** begin **

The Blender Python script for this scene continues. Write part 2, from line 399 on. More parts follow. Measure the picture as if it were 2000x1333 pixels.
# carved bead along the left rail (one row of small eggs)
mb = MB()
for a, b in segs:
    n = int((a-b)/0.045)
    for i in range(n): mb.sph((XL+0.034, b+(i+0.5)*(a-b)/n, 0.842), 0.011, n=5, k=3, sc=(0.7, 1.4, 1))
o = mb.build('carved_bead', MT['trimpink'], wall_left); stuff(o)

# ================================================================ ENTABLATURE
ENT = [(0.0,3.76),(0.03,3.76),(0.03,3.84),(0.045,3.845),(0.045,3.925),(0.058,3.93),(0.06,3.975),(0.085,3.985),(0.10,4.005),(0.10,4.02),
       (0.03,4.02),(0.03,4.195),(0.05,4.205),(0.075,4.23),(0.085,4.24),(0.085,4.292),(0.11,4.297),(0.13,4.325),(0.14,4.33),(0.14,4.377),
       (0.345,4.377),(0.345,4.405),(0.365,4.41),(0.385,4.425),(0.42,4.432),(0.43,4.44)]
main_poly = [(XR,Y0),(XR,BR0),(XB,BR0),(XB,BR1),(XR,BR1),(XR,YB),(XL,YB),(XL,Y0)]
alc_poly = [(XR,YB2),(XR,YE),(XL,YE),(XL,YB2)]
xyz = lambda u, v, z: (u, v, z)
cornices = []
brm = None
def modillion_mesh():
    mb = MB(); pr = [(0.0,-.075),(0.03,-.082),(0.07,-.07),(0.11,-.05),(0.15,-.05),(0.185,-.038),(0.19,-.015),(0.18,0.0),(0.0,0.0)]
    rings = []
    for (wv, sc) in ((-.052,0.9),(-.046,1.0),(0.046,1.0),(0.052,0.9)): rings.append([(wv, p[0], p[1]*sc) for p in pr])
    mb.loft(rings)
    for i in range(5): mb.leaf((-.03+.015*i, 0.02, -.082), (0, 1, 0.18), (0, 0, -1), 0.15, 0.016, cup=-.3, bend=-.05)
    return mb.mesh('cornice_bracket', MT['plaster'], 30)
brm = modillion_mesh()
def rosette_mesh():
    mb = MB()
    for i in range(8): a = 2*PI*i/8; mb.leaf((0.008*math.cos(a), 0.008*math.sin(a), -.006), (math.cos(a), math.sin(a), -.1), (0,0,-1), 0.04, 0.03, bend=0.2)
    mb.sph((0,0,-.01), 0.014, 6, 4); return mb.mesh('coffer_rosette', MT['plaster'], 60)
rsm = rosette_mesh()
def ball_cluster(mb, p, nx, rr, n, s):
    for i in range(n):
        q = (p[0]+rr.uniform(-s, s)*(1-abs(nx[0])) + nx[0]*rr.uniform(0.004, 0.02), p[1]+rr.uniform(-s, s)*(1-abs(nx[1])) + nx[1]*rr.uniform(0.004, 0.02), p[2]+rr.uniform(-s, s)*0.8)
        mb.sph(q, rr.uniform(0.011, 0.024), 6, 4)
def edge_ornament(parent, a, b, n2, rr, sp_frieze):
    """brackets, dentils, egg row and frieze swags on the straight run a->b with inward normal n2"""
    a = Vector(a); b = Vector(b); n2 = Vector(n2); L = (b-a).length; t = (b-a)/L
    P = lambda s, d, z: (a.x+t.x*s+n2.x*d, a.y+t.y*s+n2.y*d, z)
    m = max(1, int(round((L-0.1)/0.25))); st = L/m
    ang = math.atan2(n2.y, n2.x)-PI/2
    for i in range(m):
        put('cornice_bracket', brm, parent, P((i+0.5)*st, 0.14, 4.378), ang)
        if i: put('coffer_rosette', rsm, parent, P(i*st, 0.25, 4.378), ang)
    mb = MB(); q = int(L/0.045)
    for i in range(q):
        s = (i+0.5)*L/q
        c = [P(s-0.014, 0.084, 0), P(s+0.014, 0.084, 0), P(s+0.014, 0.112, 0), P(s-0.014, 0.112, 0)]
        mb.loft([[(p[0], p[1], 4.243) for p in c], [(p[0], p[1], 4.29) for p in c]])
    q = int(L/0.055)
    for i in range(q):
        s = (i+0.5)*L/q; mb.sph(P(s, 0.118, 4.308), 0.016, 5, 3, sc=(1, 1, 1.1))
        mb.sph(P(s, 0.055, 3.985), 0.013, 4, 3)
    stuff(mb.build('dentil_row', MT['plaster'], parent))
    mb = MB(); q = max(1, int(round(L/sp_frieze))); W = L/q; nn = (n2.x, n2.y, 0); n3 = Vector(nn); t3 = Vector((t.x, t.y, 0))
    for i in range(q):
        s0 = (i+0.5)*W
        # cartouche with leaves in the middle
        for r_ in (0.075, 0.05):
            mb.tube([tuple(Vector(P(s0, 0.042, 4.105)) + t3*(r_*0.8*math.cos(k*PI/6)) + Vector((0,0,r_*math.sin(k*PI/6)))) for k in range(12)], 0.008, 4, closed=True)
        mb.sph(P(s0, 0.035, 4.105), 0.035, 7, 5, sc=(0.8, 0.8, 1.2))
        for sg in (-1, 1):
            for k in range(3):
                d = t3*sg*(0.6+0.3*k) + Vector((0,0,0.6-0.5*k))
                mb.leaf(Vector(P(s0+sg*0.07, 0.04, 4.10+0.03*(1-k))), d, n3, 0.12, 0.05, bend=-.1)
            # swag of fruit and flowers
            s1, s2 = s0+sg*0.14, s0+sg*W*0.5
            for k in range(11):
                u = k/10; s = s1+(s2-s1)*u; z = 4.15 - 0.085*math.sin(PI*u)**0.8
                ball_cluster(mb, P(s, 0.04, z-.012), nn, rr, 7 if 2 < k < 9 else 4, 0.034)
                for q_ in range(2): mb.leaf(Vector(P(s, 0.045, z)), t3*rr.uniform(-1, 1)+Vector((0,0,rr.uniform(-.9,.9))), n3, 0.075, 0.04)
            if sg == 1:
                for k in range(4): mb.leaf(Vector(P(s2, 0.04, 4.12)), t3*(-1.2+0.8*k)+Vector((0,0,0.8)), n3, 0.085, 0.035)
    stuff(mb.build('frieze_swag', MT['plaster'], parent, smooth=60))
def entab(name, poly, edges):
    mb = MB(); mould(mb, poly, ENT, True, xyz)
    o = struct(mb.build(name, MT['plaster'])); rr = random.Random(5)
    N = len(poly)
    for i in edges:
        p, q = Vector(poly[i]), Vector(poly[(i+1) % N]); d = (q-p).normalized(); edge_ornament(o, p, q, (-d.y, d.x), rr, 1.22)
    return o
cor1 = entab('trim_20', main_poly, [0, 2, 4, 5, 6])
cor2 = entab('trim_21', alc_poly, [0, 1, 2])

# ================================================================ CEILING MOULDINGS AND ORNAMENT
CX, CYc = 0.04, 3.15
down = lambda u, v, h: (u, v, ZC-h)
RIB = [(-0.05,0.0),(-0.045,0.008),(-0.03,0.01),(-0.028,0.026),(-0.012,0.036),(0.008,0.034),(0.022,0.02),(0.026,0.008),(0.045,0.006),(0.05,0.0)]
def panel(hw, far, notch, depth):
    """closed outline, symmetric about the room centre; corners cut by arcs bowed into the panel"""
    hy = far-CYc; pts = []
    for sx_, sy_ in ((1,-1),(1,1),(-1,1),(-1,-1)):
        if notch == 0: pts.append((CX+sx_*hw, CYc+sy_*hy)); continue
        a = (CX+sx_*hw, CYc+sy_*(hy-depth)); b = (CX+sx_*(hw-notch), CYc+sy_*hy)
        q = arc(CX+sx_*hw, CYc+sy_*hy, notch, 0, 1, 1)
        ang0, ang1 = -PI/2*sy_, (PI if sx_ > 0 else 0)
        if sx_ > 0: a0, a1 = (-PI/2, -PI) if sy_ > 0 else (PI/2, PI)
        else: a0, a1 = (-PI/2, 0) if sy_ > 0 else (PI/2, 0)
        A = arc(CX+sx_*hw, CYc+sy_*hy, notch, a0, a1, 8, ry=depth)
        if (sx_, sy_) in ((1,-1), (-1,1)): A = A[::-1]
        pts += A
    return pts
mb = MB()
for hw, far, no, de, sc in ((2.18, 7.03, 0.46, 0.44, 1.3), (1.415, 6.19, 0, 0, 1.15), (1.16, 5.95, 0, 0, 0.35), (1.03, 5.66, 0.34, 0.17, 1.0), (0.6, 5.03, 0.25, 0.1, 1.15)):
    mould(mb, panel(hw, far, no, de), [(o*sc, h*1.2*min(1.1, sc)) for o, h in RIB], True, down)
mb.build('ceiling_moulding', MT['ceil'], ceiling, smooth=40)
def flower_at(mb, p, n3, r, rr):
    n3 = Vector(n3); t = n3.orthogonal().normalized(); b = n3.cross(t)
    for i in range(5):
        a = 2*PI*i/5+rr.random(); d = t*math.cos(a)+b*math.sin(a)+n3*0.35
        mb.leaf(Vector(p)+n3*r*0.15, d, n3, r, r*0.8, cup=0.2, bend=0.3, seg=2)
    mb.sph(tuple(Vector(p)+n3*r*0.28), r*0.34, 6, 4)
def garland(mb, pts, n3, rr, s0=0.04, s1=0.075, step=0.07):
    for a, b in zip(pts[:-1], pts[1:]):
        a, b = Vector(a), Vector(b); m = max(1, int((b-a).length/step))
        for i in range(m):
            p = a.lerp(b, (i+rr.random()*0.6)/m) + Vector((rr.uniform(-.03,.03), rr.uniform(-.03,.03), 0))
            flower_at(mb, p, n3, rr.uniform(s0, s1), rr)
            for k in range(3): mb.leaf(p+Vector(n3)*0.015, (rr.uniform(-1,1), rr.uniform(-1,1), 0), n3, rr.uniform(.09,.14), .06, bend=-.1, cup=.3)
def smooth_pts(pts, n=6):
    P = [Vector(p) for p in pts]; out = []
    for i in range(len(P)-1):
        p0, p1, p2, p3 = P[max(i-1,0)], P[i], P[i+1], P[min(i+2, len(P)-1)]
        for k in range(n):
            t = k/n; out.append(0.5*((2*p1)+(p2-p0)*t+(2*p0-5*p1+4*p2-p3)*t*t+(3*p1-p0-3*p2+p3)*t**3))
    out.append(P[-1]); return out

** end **

AIM: Give back exactly the material above from its opening line to the line bearing "o = mb.build('carved_bead', MT['trimpink'], wall_left);".

RESULT OF THE EXERCISE:
The Blender Python script for this scene continues. Write part 2, from line 399 on. More parts follow. Measure the picture as if it were 2000x1333 pixels.
# carved bead along the left rail (one row of small eggs)
mb = MB()
for a, b in segs:
    n = int((a-b)/0.045)
    for i in range(n): mb.sph((XL+0.034, b+(i+0.5)*(a-b)/n, 0.842), 0.011, n=5, k=3, sc=(0.7, 1.4, 1))
o = mb.build('carved_bead', MT['trimpink'], wall_left); stuff(o)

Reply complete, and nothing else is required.